You’re not gonna Picture1 this…

We don’t like to scare our clients, but sometimes hard truth wakes us up. Think your social media world is private just because you’ve unfriended your estranged spouse? Think again.

If you find yourself in the midst of divorce or custody litigation, anything you post online can and will be used against you. Never forget that we never really have full control of who sees potentially-damaging posts. Even if you feel you’ve got things all locked down, security-wise, that smoking gun is only a friend-of-a-friend’s screenshot away. Instagram photos from that New Year’s Eve party where you had one-too-many; your Match.com profile which clearly plays up your party-girl side over your image as full-time devoted mother; Foursquare check-ins every time you go out for another night with the boys – any of these seemingly-innocent posts among friends can show up later as electronic red flags used to attempt to prove you an unfit parent.  Similarly, while negotiating property division, Facebook photos of that latest extravagant purchase can come back to bite you in the wallet. One of the truly unfortunate things about divorce is the way those old “couple friends” you shared tend to take sides. Sadly, spies for your future ex may be lurking on your own list of Friends.

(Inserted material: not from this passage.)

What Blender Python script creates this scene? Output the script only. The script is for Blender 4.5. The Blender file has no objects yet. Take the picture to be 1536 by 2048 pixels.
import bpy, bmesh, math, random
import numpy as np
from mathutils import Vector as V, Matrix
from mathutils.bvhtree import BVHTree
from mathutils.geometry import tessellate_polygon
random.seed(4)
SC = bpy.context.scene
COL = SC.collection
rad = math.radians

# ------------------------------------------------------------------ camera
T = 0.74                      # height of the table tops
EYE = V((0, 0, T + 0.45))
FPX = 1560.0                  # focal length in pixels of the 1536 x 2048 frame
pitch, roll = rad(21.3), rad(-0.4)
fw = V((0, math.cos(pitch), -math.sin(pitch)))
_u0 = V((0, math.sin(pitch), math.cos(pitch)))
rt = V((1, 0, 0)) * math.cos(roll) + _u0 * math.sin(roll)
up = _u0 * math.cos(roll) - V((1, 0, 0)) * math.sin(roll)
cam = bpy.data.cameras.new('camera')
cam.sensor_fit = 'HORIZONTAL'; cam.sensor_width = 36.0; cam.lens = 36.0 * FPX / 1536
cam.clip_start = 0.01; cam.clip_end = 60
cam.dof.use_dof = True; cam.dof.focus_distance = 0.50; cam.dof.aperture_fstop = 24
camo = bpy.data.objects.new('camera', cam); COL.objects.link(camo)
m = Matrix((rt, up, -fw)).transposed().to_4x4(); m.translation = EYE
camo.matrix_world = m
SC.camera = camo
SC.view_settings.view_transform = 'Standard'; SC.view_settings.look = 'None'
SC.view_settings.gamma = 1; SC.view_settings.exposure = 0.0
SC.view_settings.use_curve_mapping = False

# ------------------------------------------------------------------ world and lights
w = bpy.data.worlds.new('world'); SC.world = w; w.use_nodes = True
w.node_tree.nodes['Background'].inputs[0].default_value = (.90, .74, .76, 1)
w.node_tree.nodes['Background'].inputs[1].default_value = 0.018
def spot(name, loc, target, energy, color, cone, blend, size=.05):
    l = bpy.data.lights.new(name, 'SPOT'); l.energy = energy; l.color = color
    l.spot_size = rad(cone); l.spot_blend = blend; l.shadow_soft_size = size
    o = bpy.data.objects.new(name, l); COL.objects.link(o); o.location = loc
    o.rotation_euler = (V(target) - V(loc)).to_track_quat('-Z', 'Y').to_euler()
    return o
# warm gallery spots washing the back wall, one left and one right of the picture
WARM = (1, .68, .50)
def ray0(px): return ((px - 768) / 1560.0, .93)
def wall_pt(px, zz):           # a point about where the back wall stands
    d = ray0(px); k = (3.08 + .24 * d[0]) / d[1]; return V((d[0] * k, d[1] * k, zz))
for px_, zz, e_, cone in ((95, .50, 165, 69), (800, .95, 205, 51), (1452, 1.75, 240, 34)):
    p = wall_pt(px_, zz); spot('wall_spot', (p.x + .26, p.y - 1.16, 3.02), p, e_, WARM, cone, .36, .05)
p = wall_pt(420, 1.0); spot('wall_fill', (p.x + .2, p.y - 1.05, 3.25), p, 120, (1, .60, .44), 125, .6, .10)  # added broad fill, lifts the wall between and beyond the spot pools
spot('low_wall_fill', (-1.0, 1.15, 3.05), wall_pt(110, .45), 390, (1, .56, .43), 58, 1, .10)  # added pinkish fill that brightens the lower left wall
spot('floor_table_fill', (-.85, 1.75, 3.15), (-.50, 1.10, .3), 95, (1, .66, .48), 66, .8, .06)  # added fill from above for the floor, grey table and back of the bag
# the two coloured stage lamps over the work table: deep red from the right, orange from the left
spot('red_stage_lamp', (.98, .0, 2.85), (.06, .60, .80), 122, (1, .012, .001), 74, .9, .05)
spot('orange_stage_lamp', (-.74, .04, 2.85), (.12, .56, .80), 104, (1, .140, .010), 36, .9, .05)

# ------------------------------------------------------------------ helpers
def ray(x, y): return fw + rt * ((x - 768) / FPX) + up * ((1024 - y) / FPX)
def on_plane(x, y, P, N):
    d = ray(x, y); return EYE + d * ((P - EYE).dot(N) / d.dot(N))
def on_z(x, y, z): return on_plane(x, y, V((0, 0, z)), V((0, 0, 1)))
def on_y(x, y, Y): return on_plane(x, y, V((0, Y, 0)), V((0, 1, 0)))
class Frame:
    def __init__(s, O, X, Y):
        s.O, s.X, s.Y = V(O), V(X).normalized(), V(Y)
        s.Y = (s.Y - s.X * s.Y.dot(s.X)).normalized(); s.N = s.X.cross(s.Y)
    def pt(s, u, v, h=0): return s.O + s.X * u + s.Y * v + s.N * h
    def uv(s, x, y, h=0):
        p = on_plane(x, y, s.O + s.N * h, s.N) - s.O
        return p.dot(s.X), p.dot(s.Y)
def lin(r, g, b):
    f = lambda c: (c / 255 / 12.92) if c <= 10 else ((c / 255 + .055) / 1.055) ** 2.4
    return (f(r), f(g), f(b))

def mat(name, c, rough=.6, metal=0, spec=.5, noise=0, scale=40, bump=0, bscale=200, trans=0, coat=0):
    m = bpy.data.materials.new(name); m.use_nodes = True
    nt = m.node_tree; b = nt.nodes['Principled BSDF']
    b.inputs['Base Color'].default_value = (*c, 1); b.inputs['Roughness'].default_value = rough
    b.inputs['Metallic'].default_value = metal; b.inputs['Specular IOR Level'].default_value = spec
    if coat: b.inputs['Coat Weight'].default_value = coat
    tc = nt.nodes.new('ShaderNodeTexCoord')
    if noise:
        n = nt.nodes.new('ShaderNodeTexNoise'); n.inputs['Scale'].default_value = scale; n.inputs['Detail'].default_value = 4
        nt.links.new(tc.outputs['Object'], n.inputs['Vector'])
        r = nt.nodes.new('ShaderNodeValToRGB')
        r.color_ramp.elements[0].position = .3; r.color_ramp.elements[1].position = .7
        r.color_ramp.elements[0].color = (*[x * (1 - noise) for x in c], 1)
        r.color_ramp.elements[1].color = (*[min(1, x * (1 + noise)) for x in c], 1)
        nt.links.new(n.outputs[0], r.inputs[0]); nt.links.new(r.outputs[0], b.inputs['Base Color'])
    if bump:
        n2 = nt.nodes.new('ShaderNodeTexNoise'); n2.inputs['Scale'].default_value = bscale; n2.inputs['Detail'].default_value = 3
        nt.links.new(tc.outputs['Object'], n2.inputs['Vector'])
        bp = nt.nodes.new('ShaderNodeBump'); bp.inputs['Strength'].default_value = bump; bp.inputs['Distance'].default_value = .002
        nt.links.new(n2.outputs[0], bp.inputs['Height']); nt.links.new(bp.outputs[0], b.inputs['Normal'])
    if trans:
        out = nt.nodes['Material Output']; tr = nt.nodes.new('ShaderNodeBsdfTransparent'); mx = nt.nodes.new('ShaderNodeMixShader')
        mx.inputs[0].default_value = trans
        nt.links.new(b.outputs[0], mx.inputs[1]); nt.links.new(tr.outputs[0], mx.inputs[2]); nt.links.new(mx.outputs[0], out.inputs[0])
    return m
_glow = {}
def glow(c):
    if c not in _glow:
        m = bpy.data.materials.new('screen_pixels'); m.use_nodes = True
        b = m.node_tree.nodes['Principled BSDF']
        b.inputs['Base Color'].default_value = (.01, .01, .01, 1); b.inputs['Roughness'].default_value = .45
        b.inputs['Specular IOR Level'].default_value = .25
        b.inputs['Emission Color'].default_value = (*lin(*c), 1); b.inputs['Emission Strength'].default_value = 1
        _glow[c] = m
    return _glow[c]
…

According to the American Bar Association, “Social media pose problems in the litigation process from the first time lawyers meet with clients until after judgment is rendered.” Kentucky courts have decided that social media can be obtained by the other side for use at trial, because there is no real expectation of privacy, and information gleaned there can be quite relevant.

What should you do? We advise that you withdraw altogether from your online world during litigation. Deleting old posts and accounts can result in sanctions from the court for destroying evidence, so DO NOT delete social media posts. Simply lay low electronically. Refrain from any public negativity, spending, or partying where social media could be etching your comments into history. Family Lawyer Magazine reminds us that “there is no venting, no party, no opinion, no activity where you are undertaking risk or expense, no pictures of you, or your friends that look happy, sad or mad that cannot be distorted by a good lawyer.”

It will be worth it in the long run to play it safe. You can celebrate the end of one of life’s most challenging periods by logging back on to all your favorite yummy-meal-posting, date-finding, life-celebrating websites. After the litigation is over. Tweet away!!